━━ Task inputs

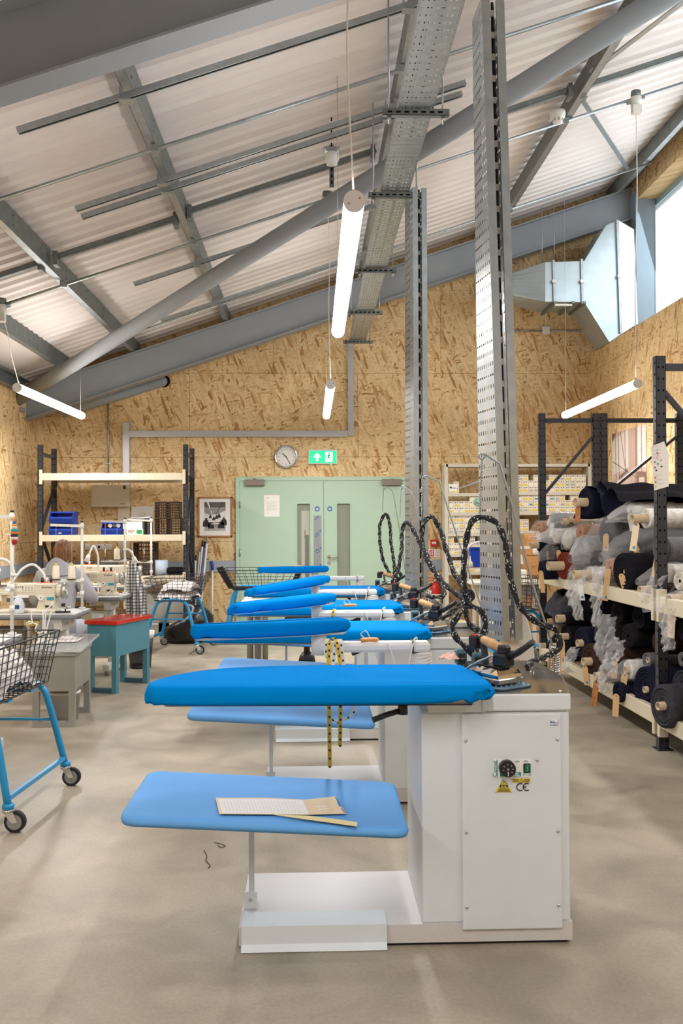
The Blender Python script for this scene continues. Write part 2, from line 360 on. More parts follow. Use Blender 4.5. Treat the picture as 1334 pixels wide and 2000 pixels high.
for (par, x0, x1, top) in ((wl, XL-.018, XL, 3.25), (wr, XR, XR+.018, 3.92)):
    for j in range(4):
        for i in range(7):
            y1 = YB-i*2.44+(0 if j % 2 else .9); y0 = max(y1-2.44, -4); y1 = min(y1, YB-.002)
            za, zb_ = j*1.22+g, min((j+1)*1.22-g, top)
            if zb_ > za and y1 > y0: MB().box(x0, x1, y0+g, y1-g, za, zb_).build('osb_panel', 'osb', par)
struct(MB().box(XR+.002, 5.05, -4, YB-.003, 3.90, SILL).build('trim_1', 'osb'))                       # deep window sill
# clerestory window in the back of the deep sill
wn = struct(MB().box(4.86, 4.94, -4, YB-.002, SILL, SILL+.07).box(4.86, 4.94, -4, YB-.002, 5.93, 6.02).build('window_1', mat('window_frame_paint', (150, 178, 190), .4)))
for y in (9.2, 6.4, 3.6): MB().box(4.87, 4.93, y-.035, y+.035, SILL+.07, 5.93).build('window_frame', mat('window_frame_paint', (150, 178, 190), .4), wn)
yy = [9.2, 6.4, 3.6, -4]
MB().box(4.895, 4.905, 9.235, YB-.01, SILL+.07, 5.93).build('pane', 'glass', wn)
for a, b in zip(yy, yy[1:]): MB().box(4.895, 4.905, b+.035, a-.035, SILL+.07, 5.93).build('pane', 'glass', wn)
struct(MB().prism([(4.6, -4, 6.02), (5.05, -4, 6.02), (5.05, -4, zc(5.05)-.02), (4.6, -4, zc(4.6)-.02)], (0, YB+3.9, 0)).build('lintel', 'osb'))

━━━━
━━ Task inputs

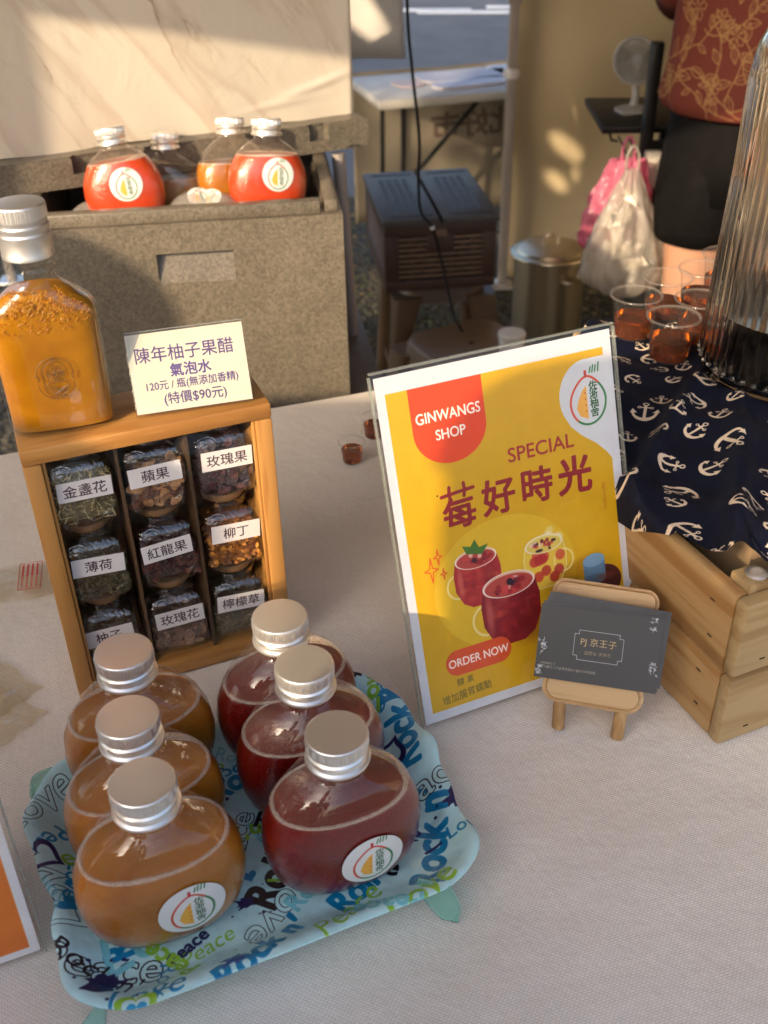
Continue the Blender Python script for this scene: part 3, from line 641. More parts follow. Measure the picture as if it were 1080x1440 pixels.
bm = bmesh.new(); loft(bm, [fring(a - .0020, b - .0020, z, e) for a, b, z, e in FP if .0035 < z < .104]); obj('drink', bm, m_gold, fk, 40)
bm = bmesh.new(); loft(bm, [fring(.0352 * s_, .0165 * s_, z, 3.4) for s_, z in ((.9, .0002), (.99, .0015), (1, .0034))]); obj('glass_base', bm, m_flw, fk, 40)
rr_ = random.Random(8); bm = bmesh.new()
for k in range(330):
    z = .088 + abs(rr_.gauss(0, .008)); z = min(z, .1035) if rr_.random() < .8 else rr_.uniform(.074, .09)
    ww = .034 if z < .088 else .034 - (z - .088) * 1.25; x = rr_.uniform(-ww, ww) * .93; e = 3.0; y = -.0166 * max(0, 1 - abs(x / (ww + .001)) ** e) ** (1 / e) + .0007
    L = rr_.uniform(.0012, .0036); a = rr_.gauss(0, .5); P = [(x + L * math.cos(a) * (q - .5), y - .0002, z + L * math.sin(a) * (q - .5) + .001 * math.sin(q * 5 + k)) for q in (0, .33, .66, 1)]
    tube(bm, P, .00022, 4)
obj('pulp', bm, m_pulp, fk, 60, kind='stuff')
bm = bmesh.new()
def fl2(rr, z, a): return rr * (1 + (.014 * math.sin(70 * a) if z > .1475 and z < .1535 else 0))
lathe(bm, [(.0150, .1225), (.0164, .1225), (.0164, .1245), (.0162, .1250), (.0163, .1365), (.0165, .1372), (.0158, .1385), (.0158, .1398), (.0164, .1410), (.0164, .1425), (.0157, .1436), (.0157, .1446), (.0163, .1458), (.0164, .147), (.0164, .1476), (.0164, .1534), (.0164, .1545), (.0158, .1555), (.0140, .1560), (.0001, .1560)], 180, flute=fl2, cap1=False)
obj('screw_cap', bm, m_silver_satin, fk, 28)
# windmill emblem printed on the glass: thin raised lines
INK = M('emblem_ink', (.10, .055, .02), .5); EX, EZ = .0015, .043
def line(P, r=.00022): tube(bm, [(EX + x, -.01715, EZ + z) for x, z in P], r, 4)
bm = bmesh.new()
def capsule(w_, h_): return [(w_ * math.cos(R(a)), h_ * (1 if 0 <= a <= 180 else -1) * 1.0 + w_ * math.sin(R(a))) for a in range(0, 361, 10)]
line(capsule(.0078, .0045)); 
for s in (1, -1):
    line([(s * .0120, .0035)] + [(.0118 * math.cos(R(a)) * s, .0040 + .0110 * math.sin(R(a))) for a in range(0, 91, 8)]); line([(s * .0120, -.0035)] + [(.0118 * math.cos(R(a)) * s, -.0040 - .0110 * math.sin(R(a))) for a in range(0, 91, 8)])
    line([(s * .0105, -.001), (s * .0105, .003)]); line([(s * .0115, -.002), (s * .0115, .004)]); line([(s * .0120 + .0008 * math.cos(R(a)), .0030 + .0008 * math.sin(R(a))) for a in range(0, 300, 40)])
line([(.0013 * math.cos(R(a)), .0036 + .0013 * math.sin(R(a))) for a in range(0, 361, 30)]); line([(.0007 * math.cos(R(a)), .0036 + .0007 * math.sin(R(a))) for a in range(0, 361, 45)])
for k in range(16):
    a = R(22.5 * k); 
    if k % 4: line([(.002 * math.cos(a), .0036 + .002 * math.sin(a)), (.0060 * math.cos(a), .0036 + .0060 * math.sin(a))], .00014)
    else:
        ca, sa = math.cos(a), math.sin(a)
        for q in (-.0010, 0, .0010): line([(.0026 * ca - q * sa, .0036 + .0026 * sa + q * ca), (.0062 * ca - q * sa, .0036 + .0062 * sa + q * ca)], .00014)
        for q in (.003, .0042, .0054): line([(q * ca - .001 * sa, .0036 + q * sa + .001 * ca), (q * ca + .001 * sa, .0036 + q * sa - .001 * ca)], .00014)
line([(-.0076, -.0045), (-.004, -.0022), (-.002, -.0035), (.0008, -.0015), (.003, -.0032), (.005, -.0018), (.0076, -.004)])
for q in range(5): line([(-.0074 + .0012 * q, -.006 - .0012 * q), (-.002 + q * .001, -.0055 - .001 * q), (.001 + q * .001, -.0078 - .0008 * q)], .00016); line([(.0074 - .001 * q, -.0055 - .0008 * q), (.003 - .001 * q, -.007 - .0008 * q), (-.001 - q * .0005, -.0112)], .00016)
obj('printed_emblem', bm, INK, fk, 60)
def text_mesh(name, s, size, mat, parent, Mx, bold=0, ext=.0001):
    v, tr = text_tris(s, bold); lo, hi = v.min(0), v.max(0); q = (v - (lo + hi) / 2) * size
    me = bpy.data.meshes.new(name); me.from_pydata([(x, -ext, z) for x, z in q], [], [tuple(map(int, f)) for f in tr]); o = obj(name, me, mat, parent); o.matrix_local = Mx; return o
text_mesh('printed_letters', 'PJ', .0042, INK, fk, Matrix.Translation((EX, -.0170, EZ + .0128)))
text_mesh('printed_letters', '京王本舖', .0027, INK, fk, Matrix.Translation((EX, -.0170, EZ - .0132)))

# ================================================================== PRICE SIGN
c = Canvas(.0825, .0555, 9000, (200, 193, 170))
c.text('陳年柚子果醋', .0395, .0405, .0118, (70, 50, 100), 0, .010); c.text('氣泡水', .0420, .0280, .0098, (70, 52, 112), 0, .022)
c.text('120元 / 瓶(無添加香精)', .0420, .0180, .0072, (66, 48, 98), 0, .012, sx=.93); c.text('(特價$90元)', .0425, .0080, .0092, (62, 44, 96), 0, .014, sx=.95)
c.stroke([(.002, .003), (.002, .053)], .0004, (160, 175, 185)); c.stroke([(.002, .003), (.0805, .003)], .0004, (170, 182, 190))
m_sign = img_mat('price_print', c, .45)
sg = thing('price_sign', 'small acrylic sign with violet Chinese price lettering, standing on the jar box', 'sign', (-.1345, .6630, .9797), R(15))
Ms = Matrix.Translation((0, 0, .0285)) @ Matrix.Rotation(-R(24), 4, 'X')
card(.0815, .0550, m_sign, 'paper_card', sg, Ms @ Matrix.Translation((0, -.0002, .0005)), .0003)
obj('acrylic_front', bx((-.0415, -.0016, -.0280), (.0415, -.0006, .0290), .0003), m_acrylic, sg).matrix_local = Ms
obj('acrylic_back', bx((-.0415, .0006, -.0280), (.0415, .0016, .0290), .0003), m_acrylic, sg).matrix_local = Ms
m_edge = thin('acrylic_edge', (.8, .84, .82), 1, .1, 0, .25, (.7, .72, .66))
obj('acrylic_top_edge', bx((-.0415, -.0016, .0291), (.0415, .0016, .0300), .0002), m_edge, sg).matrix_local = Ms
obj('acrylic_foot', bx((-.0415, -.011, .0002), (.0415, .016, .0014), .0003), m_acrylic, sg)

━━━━
━━ Task inputs

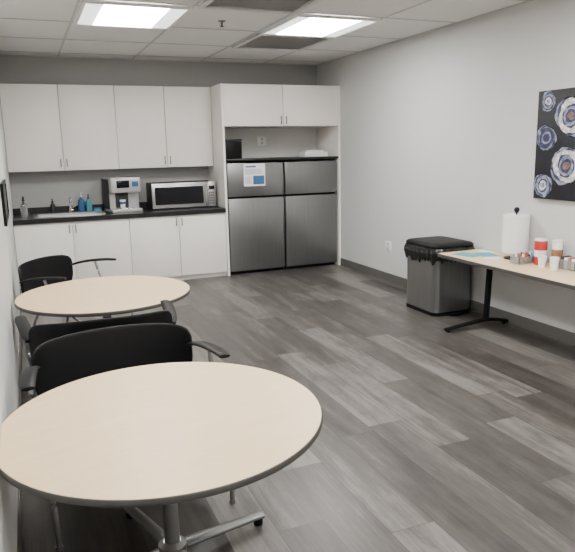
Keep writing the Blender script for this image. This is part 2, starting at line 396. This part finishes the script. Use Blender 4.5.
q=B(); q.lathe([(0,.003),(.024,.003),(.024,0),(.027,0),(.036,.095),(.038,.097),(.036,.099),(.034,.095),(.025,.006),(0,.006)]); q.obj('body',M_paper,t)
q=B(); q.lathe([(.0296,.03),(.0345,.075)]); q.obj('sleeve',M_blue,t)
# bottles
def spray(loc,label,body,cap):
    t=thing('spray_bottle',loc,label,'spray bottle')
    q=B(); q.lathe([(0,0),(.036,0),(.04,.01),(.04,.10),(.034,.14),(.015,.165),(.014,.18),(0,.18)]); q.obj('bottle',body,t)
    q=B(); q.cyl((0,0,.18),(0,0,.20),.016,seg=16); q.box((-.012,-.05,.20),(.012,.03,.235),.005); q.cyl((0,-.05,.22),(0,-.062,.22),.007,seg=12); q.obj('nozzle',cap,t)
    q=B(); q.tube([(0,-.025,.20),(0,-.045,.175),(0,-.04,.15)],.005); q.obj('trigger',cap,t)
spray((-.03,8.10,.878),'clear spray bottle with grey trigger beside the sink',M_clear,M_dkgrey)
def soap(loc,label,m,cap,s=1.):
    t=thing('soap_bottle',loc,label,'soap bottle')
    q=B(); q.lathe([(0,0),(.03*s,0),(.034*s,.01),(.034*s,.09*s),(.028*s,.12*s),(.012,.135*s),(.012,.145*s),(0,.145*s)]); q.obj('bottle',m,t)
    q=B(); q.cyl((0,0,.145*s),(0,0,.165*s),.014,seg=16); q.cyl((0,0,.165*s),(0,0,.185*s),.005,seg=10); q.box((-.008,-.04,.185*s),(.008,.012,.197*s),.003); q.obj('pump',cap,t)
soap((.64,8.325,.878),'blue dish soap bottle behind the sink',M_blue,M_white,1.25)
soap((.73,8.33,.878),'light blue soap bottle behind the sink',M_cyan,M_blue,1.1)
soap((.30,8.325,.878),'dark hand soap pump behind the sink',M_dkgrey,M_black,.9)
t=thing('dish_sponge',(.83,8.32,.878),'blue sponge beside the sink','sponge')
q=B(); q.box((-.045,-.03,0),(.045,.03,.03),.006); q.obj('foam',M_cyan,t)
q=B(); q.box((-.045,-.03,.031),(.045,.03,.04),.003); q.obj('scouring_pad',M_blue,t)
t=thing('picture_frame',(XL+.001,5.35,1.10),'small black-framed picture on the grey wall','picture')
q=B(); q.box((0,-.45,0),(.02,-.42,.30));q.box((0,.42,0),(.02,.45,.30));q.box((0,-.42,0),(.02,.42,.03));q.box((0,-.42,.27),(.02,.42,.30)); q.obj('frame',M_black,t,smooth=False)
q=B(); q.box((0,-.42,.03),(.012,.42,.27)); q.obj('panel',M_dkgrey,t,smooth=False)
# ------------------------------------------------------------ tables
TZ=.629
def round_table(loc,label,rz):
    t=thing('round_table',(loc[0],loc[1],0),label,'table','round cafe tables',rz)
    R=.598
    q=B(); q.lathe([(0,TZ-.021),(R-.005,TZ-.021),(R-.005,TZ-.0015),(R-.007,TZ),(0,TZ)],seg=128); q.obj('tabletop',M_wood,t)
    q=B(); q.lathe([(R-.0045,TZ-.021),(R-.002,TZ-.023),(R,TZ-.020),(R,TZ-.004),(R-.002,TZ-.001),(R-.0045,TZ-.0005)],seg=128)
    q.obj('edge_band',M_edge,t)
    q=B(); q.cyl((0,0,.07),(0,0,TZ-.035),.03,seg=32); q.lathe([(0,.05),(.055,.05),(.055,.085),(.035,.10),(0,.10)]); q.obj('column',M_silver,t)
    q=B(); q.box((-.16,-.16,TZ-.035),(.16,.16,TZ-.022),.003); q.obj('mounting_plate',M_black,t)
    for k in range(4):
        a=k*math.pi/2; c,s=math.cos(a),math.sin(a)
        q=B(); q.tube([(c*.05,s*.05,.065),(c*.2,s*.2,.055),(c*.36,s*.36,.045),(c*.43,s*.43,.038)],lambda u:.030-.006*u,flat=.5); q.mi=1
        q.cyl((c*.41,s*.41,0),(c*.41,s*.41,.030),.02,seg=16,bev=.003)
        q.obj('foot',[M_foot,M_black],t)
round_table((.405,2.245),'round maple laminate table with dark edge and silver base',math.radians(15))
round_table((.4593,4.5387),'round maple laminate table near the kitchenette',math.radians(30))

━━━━

* _What to do_: Each line from the one containing "The Blender Python script for this scene continues." through the one containing "YB+3.9, 0)).build('lintel', 'osb'))" must be retyped exactly, the first and last of these included.

* _The reply_:
The Blender Python script for this scene continues. Write part 2, from line 360 on. More parts follow. Use Blender 4.5. Treat the picture as 1334 pixels wide and 2000 pixels high.
for (par, x0, x1, top) in ((wl, XL-.018, XL, 3.25), (wr, XR, XR+.018, 3.92)):
    for j in range(4):
        for i in range(7):
            y1 = YB-i*2.44+(0 if j % 2 else .9); y0 = max(y1-2.44, -4); y1 = min(y1, YB-.002)
            za, zb_ = j*1.22+g, min((j+1)*1.22-g, top)
            if zb_ > za and y1 > y0: MB().box(x0, x1, y0+g, y1-g, za, zb_).build('osb_panel', 'osb', par)
struct(MB().box(XR+.002, 5.05, -4, YB-.003, 3.90, SILL).build('trim_1', 'osb'))                       # deep window sill
# clerestory window in the back of the deep sill
wn = struct(MB().box(4.86, 4.94, -4, YB-.002, SILL, SILL+.07).box(4.86, 4.94, -4, YB-.002, 5.93, 6.02).build('window_1', mat('window_frame_paint', (150, 178, 190), .4)))
for y in (9.2, 6.4, 3.6): MB().box(4.87, 4.93, y-.035, y+.035, SILL+.07, 5.93).build('window_frame', mat('window_frame_paint', (150, 178, 190), .4), wn)
yy = [9.2, 6.4, 3.6, -4]
MB().box(4.895, 4.905, 9.235, YB-.01, SILL+.07, 5.93).build('pane', 'glass', wn)
for a, b in zip(yy, yy[1:]): MB().box(4.895, 4.905, b+.035, a-.035, SILL+.07, 5.93).build('pane', 'glass', wn)
struct(MB().prism([(4.6, -4, 6.02), (5.05, -4, 6.02), (5.05, -4, zc(5.05)-.02), (4.6, -4, zc(4.6)-.02)], (0, YB+3.9, 0)).build('lintel', 'osb'))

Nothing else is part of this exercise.